Bill Aims to Raise High School Dropout Age to 18

Superintendent of Public Instruction Denise Juneau introduced the bills alongside two Democratic lawmakers

By ALISON NOON, Associated Press

HELENA — Bills to increase the minimum dropout age and provide state funding for students over age 18 have come before the Montana Legislature.

Superintendent of Public Instruction Denise Juneau introduced the bills alongside two Democratic lawmakers Wednesday in the Senate Education and Cultural Resources Committee.

Senate Bill 14, sponsored by Sen. Robyn Driscoll of Billings, would raise the public school dropout age from 16 to 18.

It attracted more than 20 supporters who argued that Montana’s already declining dropout rate would be further diminished by raising the minimum age.

Montana’s dropout rate has decreased from 5 percent in 2009 to 3.6 percent in 2013, according to data compiled by the Office of Public Instruction. The same data showed that students aged 16 or 17 accounted for 65 percent of the state’s dropouts in 2013.

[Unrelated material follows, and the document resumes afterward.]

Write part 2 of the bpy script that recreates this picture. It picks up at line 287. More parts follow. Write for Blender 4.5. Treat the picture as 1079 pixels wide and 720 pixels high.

Steve White, a representative of Montana Coalition of Home Educators, said that in three Midwestern states where the compulsory dropout age was raised, the graduation rate declined. But according to Juneau, those states are outliers in the national trend.

White also argued that a higher dropout age would negatively affect homeschool graduation requirements.

“We are not angling to interfere in any way with home schooling in the existing statutes,” Juneau said, insisting that Senate Bill 14 would not affect homeschooling in Montana.

Senate Bill 12, sponsored by Sen. Mary Sheehy Moe of Great Falls, would transfer to local school boards the authority to decide age limits for attending public school.

Montana is the only state that does not fund the education of students over age 18, Juneau said.

Dave Puyear, a representative of the Montana Rural Education Association, argued that alternative schools already serve students over 18.

Raising the dropout age is expected to cost the state around $900,000 annually. Relinquishing the student age limit to school boards would cost about $240,000 in 2016 and about $350,000 each year following. Gov. Steve Bullock has preemptively included the cost of both bills in his proposed budget.